Segundo comunicado emitido pelo governo turco após o telefonema entre os líderes, Erdogan reforçou a sugestão de que os dois presidentes se encontrassem em seu território e disse que, no país, as negociações deram um “impulso significativo” para por um ponto final na guerra, ainda que essa perspectiva ainda pareça distante do horizonte real.
Enquanto o futuro da guerra segue incerto, o Kremlin respondeu à alegação feita por autoridades ocidentais de que o presidente Vladimir Putin estaria sendo mal assessorado durante o conflito e que, por isso, não estaria consciente do real desempenho de suas tropas.
“Para nosso pesar -e, de fato, isso provavelmente nos causa preocupação- acontece que nem o Departamento de Estado nem o Pentágono têm informações reais sobre o que está acontecendo no Kremlin”, disse o porta-voz de Putin, Dmitri Peskov.
“Eles simplesmente não entendem o que acontece no Kremlin, não entendem o presidente Putin, não entendem o mecanismo de tomada de decisões e não entendem a maneira como trabalhamos”, afirmou, acrescentando que um mal-entendido como esse pode ter consequências ruins em um contexto de guerra.
Peskov se referia ao fato de que a inteligência dos EUA divulgou que Putin viria sendo enganado por seus generais sobre o péssimo desempenho de seus militares no país vizinho.
“Temos informações de que Putin se sentiu enganado pelos militares russos, o que resultou em tensão persistente entre Putin e sua liderança militar”, disse Kate Bedingfield, diretora de comunicações da Casa Branca, na quarta-feira (30).
Ainda no campo das acusações, o presidente dos EUA, Joe Biden, afirmou nesta quinta que Putin estaria “se isolando” e teria demitido e colocado em prisão domiciliar alguns conselheiros. O líder norte-americano, no entanto, não citou nenhuma evidência para embasar suas alegações.

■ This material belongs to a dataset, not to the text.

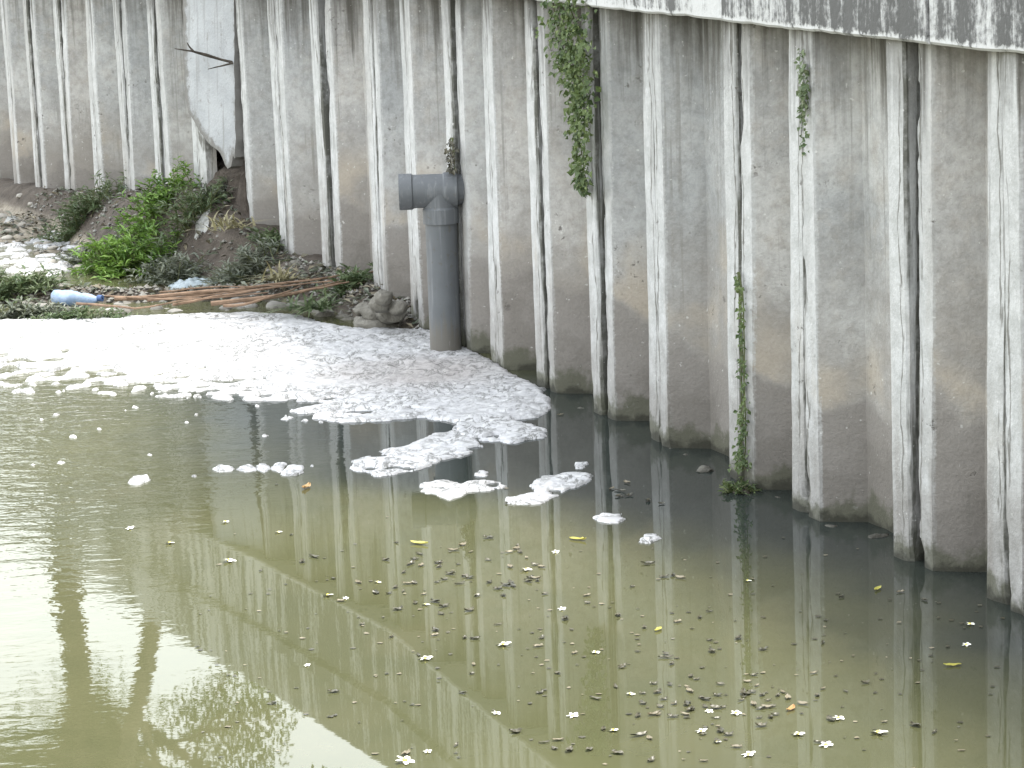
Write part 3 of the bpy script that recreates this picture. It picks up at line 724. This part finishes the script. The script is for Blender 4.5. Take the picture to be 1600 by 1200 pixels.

Enquanto isso, pelo menos na Rússia, as pesquisas apontam que a aprovação de Putin não para de crescer desde que a guerra começou, em 24 de fevereiro, alcançando o maior patamar em quatro anos.
De acordo com o instituto independente Levada, 83% da população o aprova como presidente -número semelhante ao divulgado anteriormente em pesquisas feitas por entidades pró-governo.